Ultimately, though, service is not a list of things we do, it is not a code of ethics, (although the 10 commandments do give us guidance); it is a way of living our lives.

It takes daily discipline to keep the passions in check. If we set out each day to accentuate the good, we may find a profound change occurring in our lives. The grace of humility may slip upon us unawares. We will have a fresh zest for living and a sense of unhurried peace.

People we once envied, we now may view with compassion because we see not only their achievements but their pain as well. People whom we may have, up until now, passed over as uninteresting, we may now find to be a delight; all because we are no longer only concerned with ourselves but with others as well.

Does it make any difference to the rest of us that one young man got out of the car following a morning of volunteer service to shovel the snow of an elderly woman he didn’t know? Or does it matter in the long run that many people risked their lives or left the comfort of their homes to aid in the relief efforts following the Tsunami or the hurricanes in Florida or recent bombings in London? Is goodness contagious?

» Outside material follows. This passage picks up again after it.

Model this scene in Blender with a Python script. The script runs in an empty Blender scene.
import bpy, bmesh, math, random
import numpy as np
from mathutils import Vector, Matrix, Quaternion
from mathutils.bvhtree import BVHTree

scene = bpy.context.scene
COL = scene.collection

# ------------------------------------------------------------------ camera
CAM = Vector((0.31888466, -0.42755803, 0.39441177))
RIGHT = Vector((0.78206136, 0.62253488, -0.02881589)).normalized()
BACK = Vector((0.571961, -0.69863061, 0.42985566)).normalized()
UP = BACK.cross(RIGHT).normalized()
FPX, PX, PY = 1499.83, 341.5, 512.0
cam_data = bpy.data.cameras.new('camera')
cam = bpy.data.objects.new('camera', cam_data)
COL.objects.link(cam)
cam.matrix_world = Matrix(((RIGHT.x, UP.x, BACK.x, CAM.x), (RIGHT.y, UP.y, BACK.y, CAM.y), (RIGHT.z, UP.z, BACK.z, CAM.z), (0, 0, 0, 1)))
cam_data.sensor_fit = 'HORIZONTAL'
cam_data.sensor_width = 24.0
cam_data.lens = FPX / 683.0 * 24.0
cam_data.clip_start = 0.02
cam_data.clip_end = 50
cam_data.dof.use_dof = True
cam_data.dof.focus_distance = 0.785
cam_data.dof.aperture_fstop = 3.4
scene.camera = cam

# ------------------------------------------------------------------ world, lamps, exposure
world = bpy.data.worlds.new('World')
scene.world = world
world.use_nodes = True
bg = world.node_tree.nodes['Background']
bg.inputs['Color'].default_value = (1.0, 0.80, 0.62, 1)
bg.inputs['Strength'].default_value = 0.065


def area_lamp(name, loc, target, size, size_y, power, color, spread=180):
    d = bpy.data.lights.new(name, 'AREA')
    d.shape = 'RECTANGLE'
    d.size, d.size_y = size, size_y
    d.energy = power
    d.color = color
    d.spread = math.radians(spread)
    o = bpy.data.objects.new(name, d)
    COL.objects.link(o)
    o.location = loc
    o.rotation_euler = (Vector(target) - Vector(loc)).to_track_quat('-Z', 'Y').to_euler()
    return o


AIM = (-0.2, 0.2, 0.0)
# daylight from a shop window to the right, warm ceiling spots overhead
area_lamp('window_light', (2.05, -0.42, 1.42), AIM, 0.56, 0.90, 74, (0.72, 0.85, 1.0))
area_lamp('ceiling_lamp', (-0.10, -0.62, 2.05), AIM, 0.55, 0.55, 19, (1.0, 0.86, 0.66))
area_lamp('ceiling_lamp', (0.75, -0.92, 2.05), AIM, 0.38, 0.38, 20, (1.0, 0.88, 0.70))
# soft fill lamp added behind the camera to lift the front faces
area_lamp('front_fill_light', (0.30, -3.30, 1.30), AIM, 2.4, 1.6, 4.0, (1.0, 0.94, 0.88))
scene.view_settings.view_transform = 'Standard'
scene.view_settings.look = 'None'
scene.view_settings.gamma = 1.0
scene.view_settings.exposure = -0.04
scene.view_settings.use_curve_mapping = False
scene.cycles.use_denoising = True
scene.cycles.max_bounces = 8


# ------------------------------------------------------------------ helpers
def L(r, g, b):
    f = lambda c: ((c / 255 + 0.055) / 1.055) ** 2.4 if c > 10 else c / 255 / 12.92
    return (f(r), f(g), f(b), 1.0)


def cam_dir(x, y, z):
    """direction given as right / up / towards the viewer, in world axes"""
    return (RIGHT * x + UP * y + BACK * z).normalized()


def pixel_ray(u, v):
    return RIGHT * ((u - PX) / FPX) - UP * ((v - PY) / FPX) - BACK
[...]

My answer is, “Yes.” Because of the humble service of some in our community, in our nation, and around the world, the rest of us will sense a deeper love and compassion operating in our midst even though sometimes we can’t even account for the source of the knowing.

At other times, we will actually witness the good work of another and it will inspire us to do the same in the setting where we reside.

What a paradox! To spend so much of our lives working to gain power, prestige and material wealth, only to discover that ultimately we find our life’s purpose and our true selves by taking up our cross and giving our lives away in joyful, loving, thoughtful service empowered by the love of God for us and for all of humankind. Amen.